En plus de compliments ou de remerciements pour certaines traductions, les Courthion reçoivent des suggestions spontanées de traductions en vue de futurs numéros – notamment de la part de Georges Cattaui, qui avance en novembre 1945 l’idée d’un numéro irlandais –, ainsi que la demande d’intercéder auprès d’un éditeur en faveur de la traduction d’un ouvrage sur la musique.
La fonction de relais traductif de Lettres est donc reconnue par ses contemporains dès la fin de la première année de parution de la revue, et à plus forte raison après la parution des deux numéros spéciaux consacrés respectivement à l’Angleterre et à l’Italie. À un moment où les régimes voisins tentent d’exercer leur contrôle sur les échanges littéraires et culturels, le choix de publier des traductions devient un acte de résistance, un « acte de refus » du totalitarisme au même titre que la publication de textes clandestins. En lançant une revue de poésie à vocation « internationale »74 en 1943, il ne s’agit pas uniquement de combler le vide éditorial laissé par Paris, mais de recréer, en partie du moins, l’espace cosmopolite de dialogue et d’émulation artistique qu’offrait la ville aux artistes et intellectuels de tous horizons et de s’opposer aux doctrines uniques. La création de Lettres répond ainsi à l’ambition de relancer le dialogue artistique européen et, nous l’avons vu, de préparer l’après-guerre en amorçant une réflexion commune autour des fondements intellectuels, artistiques et sociétaux à donner à l’Europe à venir. L’entreprise s’inscrit dans la continuité d’une fonction de refuge éditorial, que la Suisse avait déjà revêtue à la fin du XIXe siècle pour les réfugiés politiques allemands et italiens75 et dans une tradition humaniste, revendiquée par ses acteurs, qui se trouvera par la suite au fondement des Rencontres internationales de Genève, lancées après la guerre et dans lesquelles plusieurs des intellectuels impliqués dans Lettres auront un rôle à jouer – notamment Marcel Raymond, Jean-Rodolphe de Salis et François Lachenal.

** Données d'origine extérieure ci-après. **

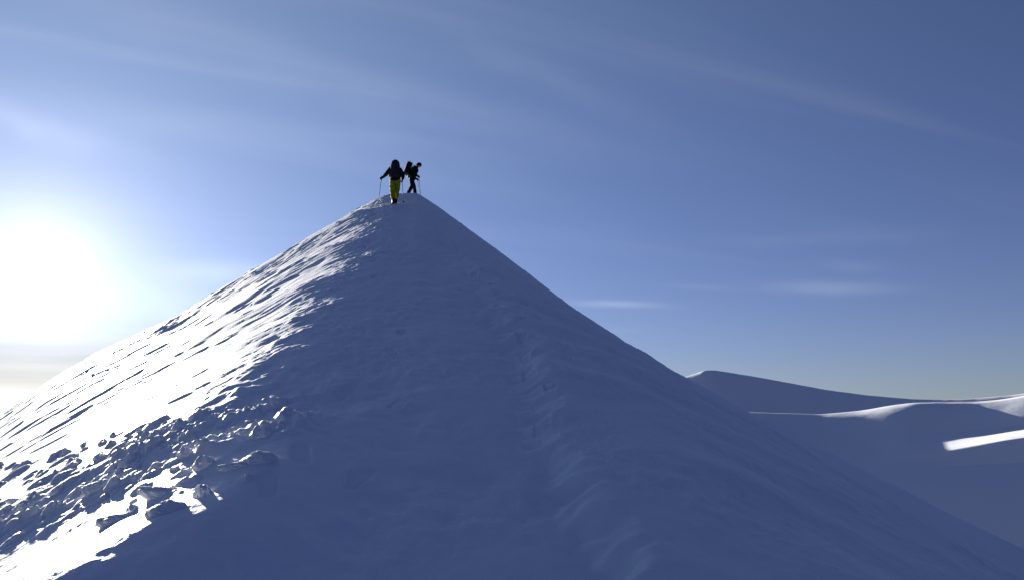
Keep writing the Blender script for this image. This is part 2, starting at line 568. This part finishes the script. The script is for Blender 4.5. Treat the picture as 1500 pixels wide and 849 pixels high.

Enfin, il faut souligner que le succès de la revue Lettres et de son rôle en tant que « relais traductif » doit davantage à la spécificité du moment historique qui l’a vue naître, à la position politique et géographique particulière du pays ainsi qu’à l’engagement de certains acteurs individuels, qu’à la configuration plurilingue du pays et à une hypothétique « tradition » de la traduction. En revanche, l’idéal d’une Suisse gardienne de valeurs humanistes et carrefour international des idées que des revues comme Lettres ont contribué à nourrir, revêt, aujourd’hui encore, un rôle central dans la place importante occupée par la traduction littéraire dans le pays.